MAKING PEACE WITH THE 60S

by David Burner

Pub Date: Oct. 1st, 1996
ISBN: 0-691-02660-2
Publisher: Princeton Univ.

A thoughtful, almost elegiac, examination of liberalism's moral and ideological collapse over ten famously tumultuous years, by historian Burner (John F. Kennedy and a New Generation, 1988, etc.). This is thematic, not narrative, history, by an academic firmly situated not far left of center. Burner carefully delineates what he considers the lamentable decline of the civil rights movement of the early '60s into the black separatism of later years; of the Beats' quest for the self-knowledge that comes from new experiences into the mere self-indulgence of the counterculture; and of a vocal sector of the peace movement into admiration for leftist authoritarianism in Vietnam and elsewhere. He locates the wellspring of liberalism's fall in its deference to constituencies seen as historically oppressed, such as women, blacks, and gays; he argues persuasively that this shift culminated in a narrow politics of group identity at odds with liberalism's historic task of democratically altering power relations for the common good. Burner's focus on the rift between New Deal liberalism and New Left radicalism has serious flaws: It leads him to overestimate the power of ideology in shaping actions, while at the same time smothering consideration of the ultimately more influential conservatism that emerged from the '60s with neoconservative intellectuals, most of them disillusioned liberals, as its handmaidens.

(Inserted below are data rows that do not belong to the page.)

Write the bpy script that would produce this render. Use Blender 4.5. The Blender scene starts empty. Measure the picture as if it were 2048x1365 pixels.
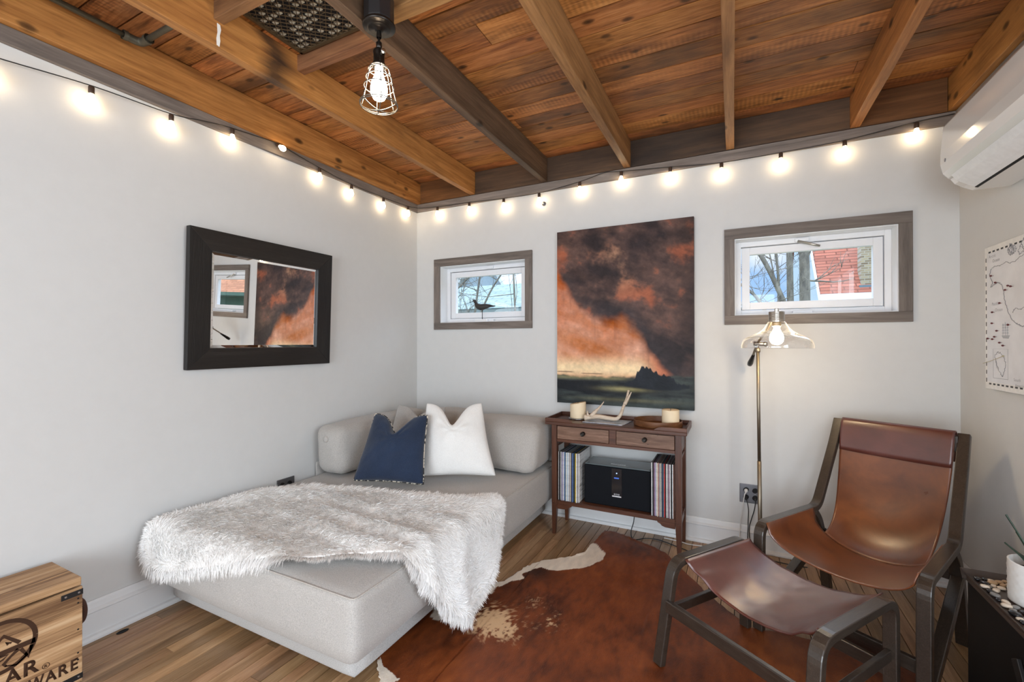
import bpy, bmesh, math, random
import numpy as np
from mathutils import Vector, Matrix

random.seed(7)
RNG = np.random.default_rng(11)
SC = bpy.context.scene
COL = SC.collection
PI = math.pi

# ------------------------------------------------------------------ helpers
def V(*a):
    return Vector(a)

def tag(o, label=None, cat=None, group=None, kind=None):
    if label: o['label'] = label
    if cat: o['category'] = cat
    if group: o['group'] = group
    if kind: o['kind'] = kind
    return o

def thing(name, loc=(0, 0, 0), label=None, cat=None, group=None, kind=None, rz=0.0):
    o = bpy.data.objects.new(name, None)
    COL.objects.link(o)
    o.location = loc
    o.rotation_euler = (0, 0, rz)
    o.empty_display_size = 0.05
    return tag(o, label, cat, group, kind)

def wloc(o):
    """location of a chain of (rotation free) parents"""
    l = Vector((0, 0, 0))
    while o is not None:
        l += o.location
        o = o.parent
    return l

def link_mesh(name, me, mat, parent=None, local=False, smooth=False, bevel=0.0, seg=2, origin=None):
    """me is in world coordinates unless local; the object's origin becomes its parent's origin"""
    o = bpy.data.objects.new(name, me)
    COL.objects.link(o)
    if parent is not None:
        o.parent = parent
        if not local:
            l = wloc(parent)
            me.transform(Matrix.Translation(-l))
    elif origin is not None and not local:
        o.location = origin
        me.transform(Matrix.Translation(-Vector(origin)))
    if mat is not None:
        for m in (mat if isinstance(mat, (list, tuple)) else [mat]):
            me.materials.append(m)
    if smooth:
        me.shade_smooth()
    if bevel > 0:
        md = o.modifiers.new('bevel', 'BEVEL')
        md.width = bevel
        md.segments = seg
        md.limit_method = 'ANGLE'
        md.angle_limit = 0.6
        md.harden_normals = False
    return o

class MB:
    """collects shapes into one mesh"""
    def __init__(self):
        self.v = []; self.f = []; self.m = []
    def add(self, vs, fs, mi=0):
        b = len(self.v)
        self.v += [tuple(x) for x in vs]
        self.f += [tuple(b + i for i in f) for f in fs]
        self.m += [mi] * len(fs)
        return self
    def box(self, x0, x1, y0, y1, z0, z1, mi=0):
        vs = [(x, y, z) for z in (z0, z1) for y in (y0, y1) for x in (x0, x1)]
        fs = [(0, 2, 3, 1), (4, 5, 7, 6), (0, 1, 5, 4), (2, 6, 7, 3), (0, 4, 6, 2), (1, 3, 7, 5)]
        return self.add(vs, fs, mi)
    def frustum(self, c0, h0, c1, h1, mi=0):
        """box between two horizontal rectangles: centres c, half sizes h"""
        vs = []
        for c, h in ((c0, h0), (c1, h1)):
            vs += [(c[0] + sx * h[0], c[1] + sy * h[1], c[2]) for sy in (-1, 1) for sx in (-1, 1)]
        fs = [(0, 2, 3, 1), (4, 5, 7, 6), (0, 1, 5, 4), (2, 6, 7, 3), (0, 4, 6, 2), (1, 3, 7, 5)]
        return self.add(vs, fs, mi)
    def obox(self, c, ax, ay, az, mi=0):
        c = Vector(c); ax = Vector(ax); ay = Vector(ay); az = Vector(az)
        vs = [c + sx * ax + sy * ay + sz * az for sz in (-1, 1) for sy in (-1, 1) for sx in (-1, 1)]
        fs = [(0, 2, 3, 1), (4, 5, 7, 6), (0, 1, 5, 4), (2, 6, 7, 3), (0, 4, 6, 2), (1, 3, 7, 5)]
        return self.add(vs, fs, mi)
    def prism(self, poly, axis, a, b, mi=0):
        """polygon of 2-D points extruded along axis 'X','Y' or 'Z' from a to b"""
        def P(p, t):
            return {'X': (t, p[0], p[1]), 'Y': (p[0], t, p[1]), 'Z': (p[0], p[1], t)}[axis]
        n = len(poly)
        vs = [P(p, a) for p in poly] + [P(p, b) for p in poly]
        fs = [tuple(range(n - 1, -1, -1)), tuple(range(n, 2 * n))]
        fs += [(i, (i + 1) % n, n + (i + 1) % n, n + i) for i in range(n)]
        return self.add(vs, fs, mi)
    def tube(self, pts, r, n=8, closed=False, cap=True, mi=0):
        pts = [Vector(p) for p in pts]
        k = len(pts)
        rs = r if isinstance(r, (list, tuple)) else [r] * k
        tang = []
        for i in range(k):
            if closed:
                t = pts[(i + 1) % k] - pts[i - 1]
            else:
                t = pts[min(i + 1, k - 1)] - pts[max(i - 1, 0)]
            tang.append(t.normalized() if t.length > 1e-9 else Vector((0, 0, 1)))
        t0 = tang[0]
        ref = Vector((0, 0, 1)) if abs(t0.z) < .9 else Vector((1, 0, 0))
        u = t0.cross(ref).normalized()
        vs = []
        for i in range(k):
            t = tang[i]
            u = (u - t * u.dot(t))
            u = u.normalized() if u.length > 1e-6 else t.orthogonal().normalized()
            w = t.cross(u)
            for j in range(n):
                a = 2 * PI * j / n
                vs.append(pts[i] + (u * math.cos(a) + w * math.sin(a)) * rs[i])
        fs = []
        for i in range(k if closed else k - 1):
            i2 = (i + 1) % k
            for j in range(n):
                j2 = (j + 1) % n
                fs.append((i * n + j, i * n + j2, i2 * n + j2, i2 * n + j))
        if cap and not closed:
            fs.append(tuple(range(n - 1, -1, -1)))
            fs.append(tuple((k - 1) * n + j for j in range(n)))
        return self.add(vs, fs, mi)
    def lathe(self, prof, c=(0, 0, 0), n=24, axis=(0, 0, 1), mi=0, sx=1.0, sy=1.0):
        """profile of (radius, height) turned round an axis through c"""
        az = Vector(axis).normalized()
        ax = az.orthogonal().normalized() if abs(az.z) < .999 else Vector((1, 0, 0))
        ay = az.cross(ax)
        c = Vector(c)
        vs = []; idx = []
        for (r, h) in prof:
            if r < 1e-7:
                idx.append([len(vs)] * n); vs.append(c + az * h)
            else:
                b = len(vs)
                for j in range(n):
                    a = 2 * PI * j / n
                    vs.append(c + az * h + ax * (r * sx * math.cos(a)) + ay * (r * sy * math.sin(a)))
                idx.append([b + j for j in range(n)])
        fs = []
        for i in range(len(prof) - 1):
            A, B = idx[i], idx[i + 1]
            for j in range(n):
                j2 = (j + 1) % n
                q = [A[j], A[j2], B[j2], B[j]]
                q2 = []
                for x in q:
                    if x not in q2: q2.append(x)
                if len(q2) >= 3: fs.append(tuple(q2))
        return self.add(vs, fs, mi)
    def ribbon(self, pts, width_dir, w, t, mi=0):
        """rectangular bar swept along pts; w across width_dir (half width), t half thickness"""
        pts = [Vector(p) for p in pts]
        W = Vector(width_dir).normalized()
        vs = []
        k = len(pts)
        for i in range(k):
            if 0 < i < k - 1:
                a = (pts[i] - pts[i - 1]).normalized(); b = (pts[i + 1] - pts[i]).normalized()
                tg = (a + b).normalized(); s = 1 / max(.5, tg.dot(a))
            else:
                tg = (pts[min(i + 1, k - 1)] - pts[max(i - 1, 0)]).normalized(); s = 1
            N = W.cross(tg).normalized()
            for (p, q) in ((-1, -1), (1, -1), (1, 1), (-1, 1)):
                vs.append(pts[i] + W * (w * p) + N * (t * q * s))
        fs = [(3, 2, 1, 0), tuple((k - 1) * 4 + j for j in range(4))]
        for i in range(k - 1):
            for j in range(4):
                j2 = (j + 1) % 4
                fs.append((i * 4 + j, i * 4 + j2, (i + 1) * 4 + j2, (i + 1) * 4 + j))
        return self.add(vs, fs, mi)
    def mesh(self, name):
        me = bpy.data.meshes.new(name)
        me.from_pydata([tuple(v) for v in self.v], [], self.f)
        if any(self.m):
            me.polygons.foreach_set('material_index', self.m)
        bm = bmesh.new(); bm.from_mesh(me)
        bmesh.ops.recalc_face_normals(bm, faces=bm.faces)
        bm.to_mesh(me); bm.free()
        me.update()
        return me
    def build(self, name, mat, parent=None, **k):
        return link_mesh(name, self.mesh(name), mat, parent, **k)

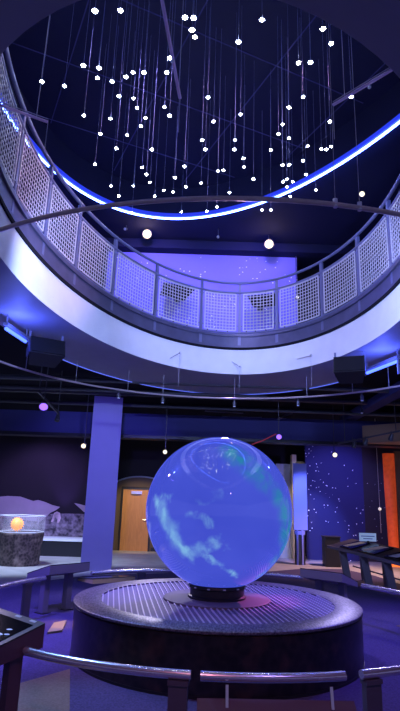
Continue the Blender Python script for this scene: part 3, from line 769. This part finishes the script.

This political historian is, oddly, more acute and original in his approaches to cultural than to political currents; his analysis of the Beat writers is perceptive and eloquent, while he has little to add to conventional liberal wisdom on such subjects as Black Power and the Cold War. Still, the book is lucid, and Burner's tone throughout is as measured and reasonable as the creed whose redemption he seeks. This volume does little to achieve the goal of its title, but it should be a valuable contribution for those still trying to make sense of the '60s.